Hi, everyone
How would you save the shopping cart of a guest user that has left the page and wants to come back later to finish the checkout? (a database with an auto-generated UUID
or create a profile with nulls
for username
and password
and update once they create an account)
Avoid using local storage
because if they switch to another device all their cart will be empty but it will contain items on the device they used(EX: has 3 items on PC but 0 on mobile for the same user).
Even though these are not very sensitive information like a user's credit card or a user's address some guest shoppers may feel like their privacy is invaded by such features. To save their cart to a database, but at the same time, they would feel that your website is lacking if they come later and find an empty cart.
Also leaving the e-commerce site may come down to some problems they didn't expect like, an electrical problem or an urgent problem came up.
How are you dealing with these dilemmas?(problems)
Thanks for any opinions and discussions on this subject
Top comments (8)
Generally the best approach is to store a session token in session storage, or a cookie. Then keep a persistent cart in your database keyed off that session. Depending on what you are selling people may not care about cart persistence, or being able to start the shipping experience on one device, but keeping the data in your database let's you understand what people are interested in even if they don't checkout. It also let's you retarget people if you can capture email / other info, for instance when you have a sale on an item that was in their cart.
This is how I do it. There's no identifying information as I don't capture any personal data at that point. Their shopping cart data is cleared if they make a purchase or if the item has been in their cart for more than 30 days (I run a software shop, so if they haven't purchased by then, I figure they're not going to purchase anything). Email and user data is captured when they buy a license, at which point the information is moved out of the shopping cart and into the license service.
Thanks, @chrismckay for sharing your experience and talking about in detail how you use this method to manage your software shop.
I really appreciated your thorough(detailed) response to my questions.
Thanks, @chris-pardy for sharing your solution and explanation of why you would choose this road to solve the problem, but I have a question:
How would you get the user info if they don't have an account and also wouldn't this be considered invasive(breach on their trust and privacy) to add the user's interest to a database without their knowledge? (the product they have put in the cart)
Also for me, GDPR is a must because I live in Europe.
How you capture email or other info is ultimately a question of what your site offers and how far you or your local laws are willing to go what it comes to sophisticated online tracking. I'm not an expert on GDPR but I believe if a user signed up for a newsletter (email only, no login) you could still use their session data to retarget them for an abbandoned cart. Using the cart data for internal analytics would be possible even without personal information, and I don't think violates the trust of your users especially if that data is anonymous.
I would also say that while building a shopping cart is pretty straightforward there are some gotchas, GDPR amongst them. You're almost always going to be better off going with an ecommerce platform than rolling your own.
I have some doubts regarding this practice.
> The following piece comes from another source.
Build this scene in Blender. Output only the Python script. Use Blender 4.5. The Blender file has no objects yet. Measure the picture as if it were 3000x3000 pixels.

Thanks for explaining a lot more about this method and also for offering some examples of how this can be implemented, I really appreciate it.
Thanks @chris-pardy
What I have done is create a “session token” that I put in local storage. And that is what I use to save their items.
If they do not have an account I don’t expect them to have the enhanced cart experience for multiple devices.
Thanks, @andresmoreno for sharing your experience and your solution to this problem.